ピッツバーグでの2日間にわたる討議を終えたG20サミットは、首脳声明を発表して、25日閉幕した。声明には、今後の各国による経済政策の動向を見ていく上で、重要なヒントが潜んでいる。
首脳声明は前文で、現在は「危機から回復への重要な移行期にある」と位置付けた上で、4月の前回会合で合意され実施された政策総動員について、「効果があった(It worked.)」と、誇らしげに記述した。
だが、「正常化してきたという感覚が慢心につながるべきではない(A sense of normalcy should not lead to complacency.)」と、その後の部分で、しっかりくぎを刺している。「回復と修復のプロセスは未完成なままである」「多くの国では失業が受け入れ難いほど高いままである」「民間需要の回復のための条件はまだ十分整っていない」といった文章が並んでいる。
したがって、G20の政策対応は、「持続的な回復が確実になるまで力強い政策対応を維持する(to sustain our strong policy response until a durablerecovery is secured)」というものになった。
ただしそれは、「出口」戦略検討とのバランスを考慮したものとなる。首脳声明には、「われわれは時期尚早の刺激策撤廃を回避する」「同時に、われわれは出口戦略を準備し、適切な時期が到来すれば、財政面の責任へのコミットメントを維持しつつ、協力および協調して異例の政策支援をとりやめる」と書き込まれた。
また、G20は、「力強く持続的でバランスの取れた成長のための枠組み(a framework for strong, sustainable, and balanced growth)」で合意した。
具体的には、責任ある財政政策運営、過剰な信用などを予防するための金融監督強化、経常収支の均衡化努力と保護主義排除、「経済ファンダメンタルズの基調を反映した市場指向の為替相場の文脈における物価安定と整合的な金融政策運営( undertake monetary policies consistent with price stability in the context of market oriented exchange rates that reflect underlying economic fundamentals)」、潜在成長率を高めるための構造改革などについて、G20はコミットした。
そして、よりバランスの取れた世界経済成長を実現するため、G20のうちで経常赤字国は、民間貯蓄を促し、財政を健全化していくとともに、開放的な市場を維持し、輸出を強めることを約束した。一方、G20のうちで経常黒字国は、国内需要を強めることなどを誓約することになった。各国による政策の実行状況については今年11月から相互監視が行われる見通しで、国際通貨基金(IMF)がこれを支援する。
1930年代の大恐慌や1990年代の日本の経験があることから、時期尚早の景気刺激とりやめは回避すべきだという点で、首脳の意見は完全に一致したようである。

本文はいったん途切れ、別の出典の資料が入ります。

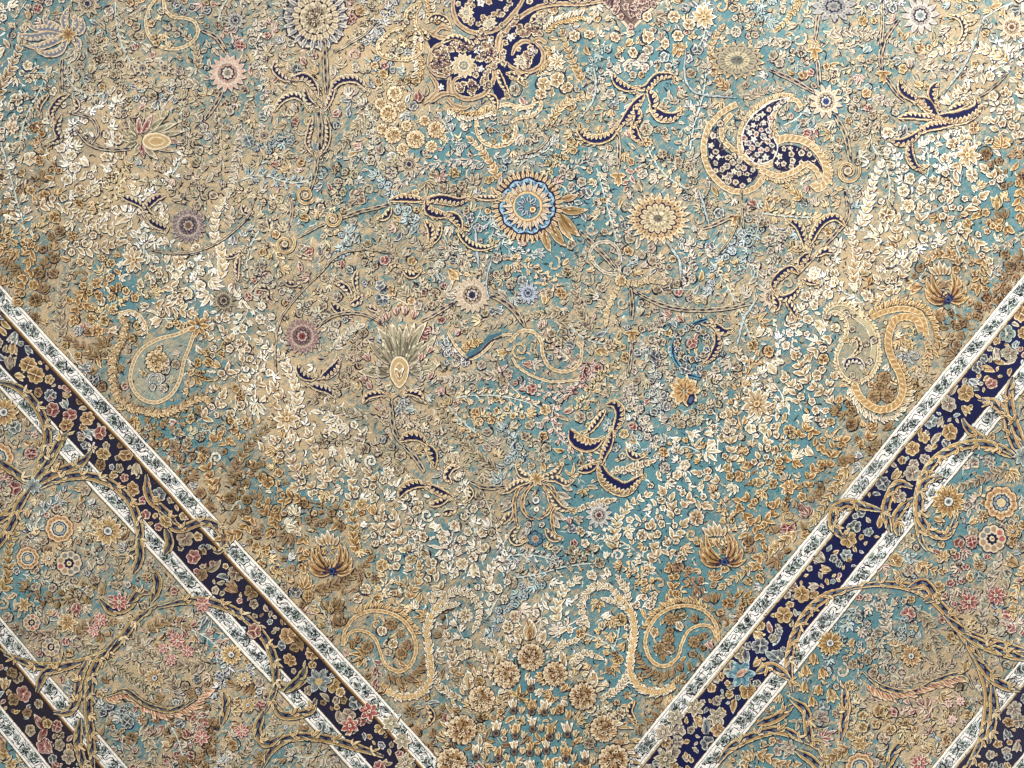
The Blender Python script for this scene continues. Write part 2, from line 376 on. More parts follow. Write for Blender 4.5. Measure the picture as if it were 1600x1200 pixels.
def fringe(cv, P, side, ln, pal, step=5, lw=1.8, lean=.6, z=0, jitter=.3):
    u, L_ = arcs(P); n = int(L_ / step)
    for i in range(n):
        s_ = (i + .5) / n; p = sample(P, s_); a = tang(P, s_) + side * (math.pi / 2 - lean) + U(-.15, .15)
        v = np.array([math.cos(a), math.sin(a)]); l = ln * (1 + U(-jitter, jitter))
        leaf(cv, p, p + v * l, lw, .18 * side, jit(pal, 9), 5, z + (i % 3) * 2, False)
        if i % 2 == 0: mark(*(p + v * l * .5), 2.5)
def frond(cv, pts, ln=9, lw=2.6, pal=CREAM, step=6, z=0, stem=True, tip=True):
    P = crom(pts, 3); u, L_ = arcs(P); n = max(3, int(L_ / step))
    if stem: ribbon(cv, P, .9, pal[1], z + 1); ribbon(cv, P, .45, pal[3], z + 2)
    for i in range(n):
        s_ = (i + .7) / n; s_ = min(s_, 1); p = sample(P, s_); a = tang(P, s_); l = ln * (.55 + .6 * math.sin(math.pi * (.15 + .8 * s_))) * U(.7, 1.2)
        for sd in (-1, 1):
            b = a + sd * U(.5, 1.0); v = np.array([math.cos(b), math.sin(b)])
            (leaf(cv, p, p + v * l, lw * U(.85, 1.15), -.12 * sd, jit(pal, 10), 7, z + 2 + (i % 2) * 4) if R() < .78 or ln < 10 else blossom(cv, p + v * l * .8, U(5, 7), 5, jit(pal, 10), z=z + 6))
    if tip: a = tang(P, 1); leaf(cv, P[-1], P[-1] + np.array([math.cos(a), math.sin(a)]) * ln, lw, 0, pal, 6, z + 6)
    markp(P, 2)
def spiral(cv, c, r, pal, turns=1.3, rot=0, w=1.6, z=0, core=True):
    t = np.linspace(0, 1, int(18 * turns) + 6); a = rot + t * turns * 6.283; rr = r * (1 - t * .82)
    P = np.stack([c[0] + rr * np.cos(a), c[1] + rr * np.sin(a)], 1)
    ribbon(cv, P + OFF * .6, w + .8, pal[0], z); ribbon(cv, P, w, pal[1], z + 1); ribbon(cv, P, max(.3, w - .9), pal[2], z + 2); mark(c[0], c[1], r)
def dot(cv, c, r, pal, z=0):
    c = np.array(c, float)
    disc(cv, c + OFF * .5, r * 1.2, pal[0], z, 7); disc(cv, c, r, pal[1], z + 1, 7); disc(cv, c, r * .58, pal[2], z + 2, 6)
    if r > 3: disc(cv, c, r * .25, pal[3], z + 3, 5)
    mark(c[0], c[1], r)
def dense_rose(cv, c, r, pal, z=0):
    c = np.array(c, float); n = 15 if r > 12 else 11
    fan(cv, c, scallop(c, r * 1.13, n, .1, U(0, 1)), pal[0], z - 2); fan(cv, c, scallop(c, r * 1.06, n, .16, U(0, 1)), pal[1], z - 1)
    for i in range(n):
        a = 2 * math.pi * i / n + U(-.1, .1); u = np.array([math.cos(a), math.sin(a)])
        leaf(cv, c + u * r * .45, c + u * r * U(.98, 1.1), r * .13, U(-.2, .2), [pal[3], pal[1], pal[2], pal[2], pal[4]], 6, z, False)
    fan(cv, c, scallop(c, r * .7, 9, .14, U(0, 1)), shade(pal[3], .55), z + 5)
    for ring, m, q in ((.62, 12, .13), (.44, 9, .13), (.26, 6, .12), (.06, 1, .12)):
        for i in range(m):
            a = 2 * math.pi * i / m + ring * 9 + U(-.15, .15); u = np.array([math.cos(a), math.sin(a)]); p = c + u * r * ring
            disc(cv, p, r * q, pal[1] if R() < .6 else pal[2], z + 6, 6, 1.1, a); disc(cv, p - u * r * .045, r * q * .62, pal[3] if R() < .6 else pal[2], z + 7, 5, 1.2, a)
    mark(c[0], c[1], r)
def star(cv, c, r, n, pal, rot=None, z=0):
    rot = U(0, 6) if rot is None else rot; petals(cv, c, 0, r, n, r * .27, pal, rot, z); dot(cv, c, r * .2, pal, z + 6)
def sprig(cv, x, y, a, L_, pal, z=0, kind=None):
    cur = U(-.9, .9); P = [np.array([x, y])]
    for i in range(6):
        a2 = a + cur * (i / 6 - .4); P.append(P[-1] + np.array([math.cos(a2), math.sin(a2)]) * L_ / 6)
    P = np.array(P); st = TWIG if R() < .5 else pal
    ribbon(cv, P + OFF * .6, .9, pal[0], z); ribbon(cv, P, .75, st[1], z + 1)
    kind = kind or random.choice('fflbm')
    n = random.randint(3, 5)
    for i in range(n):
        s_ = (i + .8) / n; p = sample(P, min(1, s_)); ta = tang(P, min(1, s_)); sd = 1 if i % 2 else -1
        if s_ >= .95: sd = 0
        b = ta + sd * U(.6, 1.1); l = U(7, 13); q = p + np.array([math.cos(b), math.sin(b)]) * l
        ribbon(cv, [p, (p + q) / 2 + U(-1, 1), q], .6, st[1], z + 1)
        if kind == 'f': blossom(cv, q, U(5.2, 8), random.choice((5, 5, 6)), pal, z=z + 2)
        elif kind == 'l': leaf(cv, p, q + (q - p) * .3, U(2.6, 3.8), U(-.2, .2), pal, z=z + 2)
        elif kind == 'b': bud(cv, q, U(5, 7.5), b, pal, z + 2)
        else:
            if i % 2: blossom(cv, q, U(5, 7.5), 5, pal, z=z + 2)
            else: leaf(cv, p, q + (q - p) * .4, U(2.6, 3.6), U(-.2, .2), pal, z=z + 2)
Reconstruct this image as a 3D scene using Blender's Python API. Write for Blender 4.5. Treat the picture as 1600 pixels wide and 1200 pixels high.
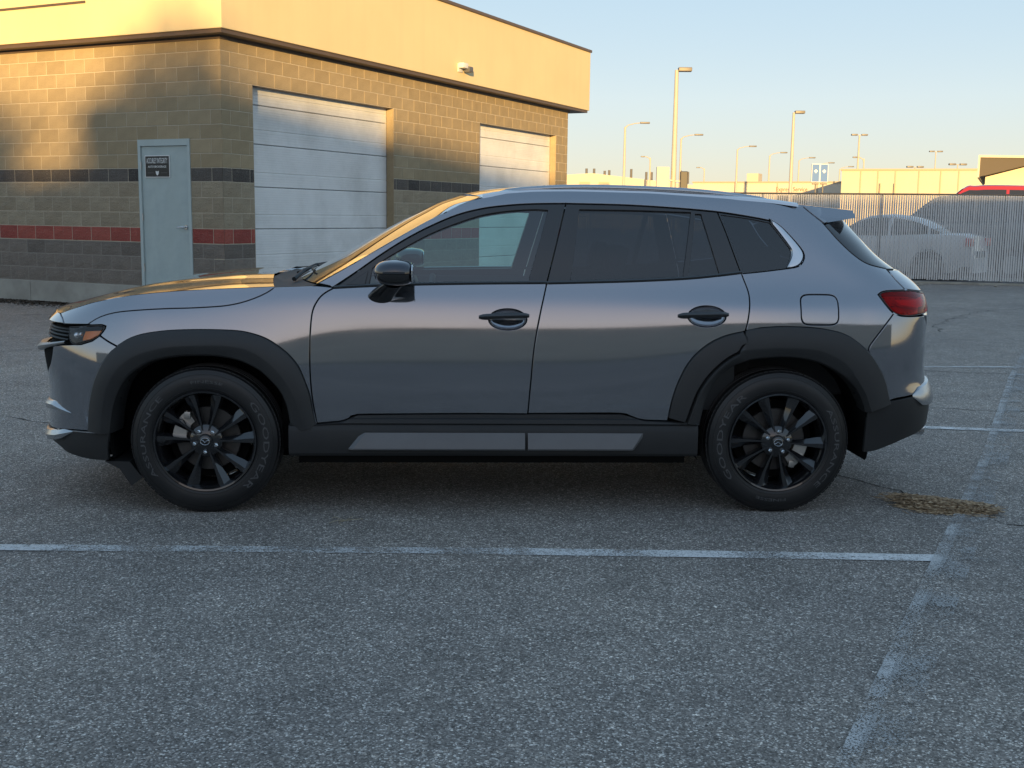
import bpy, bmesh, math, random
import numpy as np
from mathutils import Vector, Matrix, geometry
random.seed(7); rng = np.random.default_rng(7)
R = math.radians
scene = bpy.context.scene
col = scene.collection
for o in list(bpy.data.objects): bpy.data.objects.remove(o)

# ------------------------------------------------------------------ camera
cam = bpy.data.cameras.new('camera'); cam.lens = 40.09; cam.sensor_width = 36; cam.clip_start = .05; cam.clip_end = 4000
camo = bpy.data.objects.new('camera', cam); col.objects.link(camo)
camo.matrix_world = Matrix.Translation((0, 0, 1.455)) @ Matrix.Rotation(math.pi/2 - .14603, 4, 'X') @ Matrix.Rotation(.01227, 4, 'Z')
scene.camera = camo
# ------------------------------------------------------------------ sky, sun, exposure
SUN_EL, SUN_DIR = R(6.0), Vector((.0, -1.0, 0)).normalized()
world = bpy.data.worlds.new('World'); scene.world = world; world.use_nodes = True
wn = world.node_tree.nodes; wl = world.node_tree.links
sky = wn.new('ShaderNodeTexSky'); sky.sky_type = 'NISHITA'; sky.sun_disc = False
sky.sun_elevation = SUN_EL; sky.sun_rotation = math.atan2(SUN_DIR.x, SUN_DIR.y)
sky.altitude = 60; sky.air_density = 1.0; sky.dust_density = .5; sky.ozone_density = 2.6
bg = wn['Background']; bg.inputs['Strength'].default_value = .15
gm = wn.new('ShaderNodeGamma'); gm.inputs[1].default_value = .21          # the soft contrast of a hazy evening sky
hs = wn.new('ShaderNodeHueSaturation'); hs.inputs['Saturation'].default_value = 2.0
wl.new(sky.outputs[0], gm.inputs[0]); wl.new(gm.outputs[0], hs.inputs['Color']); h2 = wn.new('ShaderNodeHueSaturation'); h2.inputs['Saturation'].default_value = 1.10; wl.new(hs.outputs[0], h2.inputs['Color'])
wb = wn.new('ShaderNodeMix'); wb.data_type = 'RGBA'; wb.blend_type = 'MULTIPLY'; wb.inputs[0].default_value = 1; wb.inputs[7].default_value = (1.04, .97, .995, 1)   # white balance
wl.new(h2.outputs[0], wb.inputs[6]); wl.new(wb.outputs[2], bg.inputs['Color'])
sun = bpy.data.lights.new('sun', 'SUN'); sun.energy = 2.05; sun.angle = R(.6); sun.color = (1, .64, .24)
suno = bpy.data.objects.new('sun', sun); col.objects.link(suno)
sd = Vector((SUN_DIR.x*math.cos(SUN_EL), SUN_DIR.y*math.cos(SUN_EL), math.sin(SUN_EL)))
suno.rotation_euler = (-sd).to_track_quat('-Z', 'Y').to_euler(); suno.location = (0, 0, 40)
vs = scene.view_settings; vs.view_transform = 'Standard'; vs.look = 'None'; vs.gamma = 1; vs.exposure = 2.15
vs.use_curve_mapping = False
scene.cycles.max_bounces = 10; scene.cycles.transparent_max_bounces = 16

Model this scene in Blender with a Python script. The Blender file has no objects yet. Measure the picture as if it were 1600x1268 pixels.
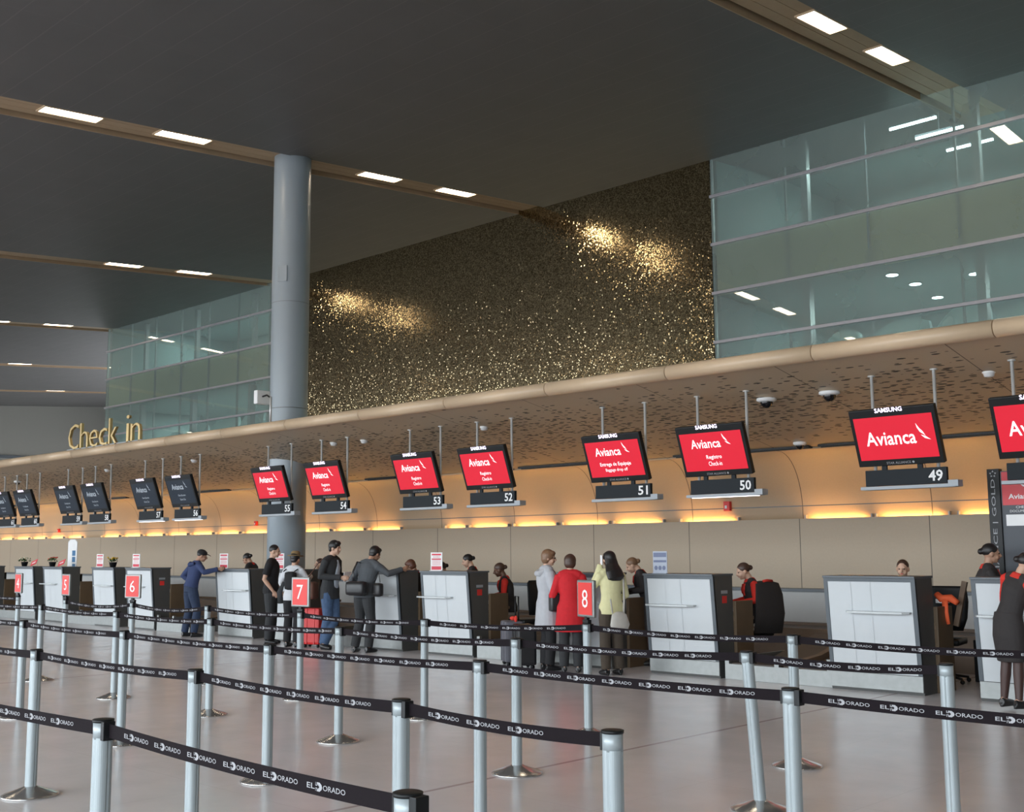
import bpy, bmesh, math, random
from mathutils import Vector, Matrix, Euler
R = math.radians
random.seed(7)
SC = bpy.context.scene
COL = SC.collection

# ------------------------------------------------------------------ camera, world, light, exposure
cam_d = bpy.data.cameras.new('camera'); cam = bpy.data.objects.new('camera', cam_d); COL.objects.link(cam)
YAW, PITCH, ROLL = .7647, .1247, -.0068
f = Vector((-math.sin(YAW)*math.cos(PITCH), math.cos(YAW)*math.cos(PITCH), math.sin(PITCH)))
r0 = Vector((math.cos(YAW), math.sin(YAW), 0)); u0 = r0.cross(f)
r1 = r0*math.cos(ROLL)+u0*math.sin(ROLL); u1 = -r0*math.sin(ROLL)+u0*math.cos(ROLL)
m3 = Matrix((r1, u1, -f)).transposed()
cam.matrix_world = Matrix.Translation((0, 0, 1.62)) @ m3.to_4x4()
cam_d.sensor_fit = 'HORIZONTAL'; cam_d.sensor_width = 36; cam_d.lens = 1794/1600*36
cam_d.clip_start = .05; cam_d.clip_end = 300
SC.camera = cam
SC.view_settings.view_transform = 'Standard'; SC.view_settings.look = 'None'
SC.view_settings.gamma = 1; SC.view_settings.use_curve_mapping = False
SC.view_settings.exposure = 0.5

w = bpy.data.worlds.new('world'); SC.world = w; w.use_nodes = True
nt = w.node_tree; nt.nodes.clear()
wo = nt.nodes.new('ShaderNodeOutputWorld'); bg = nt.nodes.new('ShaderNodeBackground')
tc = nt.nodes.new('ShaderNodeTexCoord'); sp = nt.nodes.new('ShaderNodeSeparateXYZ'); rp = nt.nodes.new('ShaderNodeValToRGB')
nt.links.new(tc.outputs['Generated'], sp.inputs[0]); nt.links.new(sp.outputs['Z'], rp.inputs[0])
rp.color_ramp.elements[0].position = 0.0; rp.color_ramp.elements[0].color = (.30, .31, .32, 1)
rp.color_ramp.elements[1].position = .06; rp.color_ramp.elements[1].color = (.86, .94, 1, 1)
nt.links.new(rp.outputs[0], bg.inputs[0]); bg.inputs[1].default_value = 7.0
nt.links.new(bg.outputs[0], wo.inputs[0])
# daylight through the window front behind the camera (a portal that guides the sky light)
pl = bpy.data.lights.new('window_daylight', 'AREA'); pl.shape = 'RECTANGLE'; pl.size = 90; pl.size_y = 8.2; pl.cycles.is_portal = True
po = bpy.data.objects.new('window_daylight', pl); COL.objects.link(po)
po.location = (-31, -13.9, 4.15); po.rotation_euler = (R(90), 0, 0)

# ------------------------------------------------------------------ materials
MATS = {}
def mat(name, col, rough=.6, metal=0., noise=.06, nscale=8., bump=0., emis=None, estr=0., spec=.5, coat=0., aniso=None):
    if name in MATS: return MATS[name]
    m = bpy.data.materials.new(name); m.use_nodes = True; t = m.node_tree; b = t.nodes['Principled BSDF']
    b.inputs['Roughness'].default_value = rough; b.inputs['Metallic'].default_value = metal
    b.inputs['Specular IOR Level'].default_value = spec
    if coat: b.inputs['Coat Weight'].default_value = coat; b.inputs['Coat Roughness'].default_value = .08
    c = (*col, 1)
    co = t.nodes.new('ShaderNodeTexCoord'); no = t.nodes.new('ShaderNodeTexNoise')
    no.inputs['Scale'].default_value = nscale; no.inputs['Detail'].default_value = 4
    t.links.new(co.outputs['Object'], no.inputs['Vector'])
    mx = t.nodes.new('ShaderNodeMix'); mx.data_type = 'RGBA'
    mx.inputs[6].default_value = tuple(x*(1-noise) for x in col)+(1,); mx.inputs[7].default_value = tuple(min(1, x*(1+noise)) for x in col)+(1,)
    t.links.new(no.outputs['Fac'], mx.inputs[0]); t.links.new(mx.outputs[2], b.inputs['Base Color'])
    if bump:
        bp = t.nodes.new('ShaderNodeBump'); bp.inputs['Strength'].default_value = bump; bp.inputs['Distance'].default_value = .02
        t.links.new(no.outputs['Fac'], bp.inputs['Height']); t.links.new(bp.outputs[0], b.inputs['Normal'])
    if emis: b.inputs['Emission Color'].default_value = (*emis, 1); b.inputs['Emission Strength'].default_value = estr
    MATS[name] = m; return m
def s2l(r, g, b):
    return tuple(((x/255+.055)/1.055)**2.4 if x > 10 else x/255/12.92 for x in (r, g, b))
def nodes(m): return m.node_tree, m.node_tree.nodes['Principled BSDF']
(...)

景気刺激策継続のリミットである「持続的な回復が確実になる」時期、具体的には失業率が下がるなどして民間需要の回復が見込めるようになる時期については、個別国による判断が先行するのではなく、世界経済を話し合う定期協議の場として、G8サミットに今後取って代わることになったG20サミットで、首脳レベルで協議した上で、その条件達成の有無が確認されることになると考えられる(今後のG20サミット開催スケジュールは、10年の6月にカナダ、11月に韓国、11年にフランス)。
そしてその後に、「出口」戦略が協調的な政策行動として行われていく、という流れが想定される。
これは重要なポイントである。むろん、G20は政府サイドの話であるし、中央銀行トップは参加していないが、すでに述べたように、今回合意された「力強く持続的でバランスの取れた成長のための枠組み」には、金融政策についての記述がしっかり盛り込まれていたことに留意したい。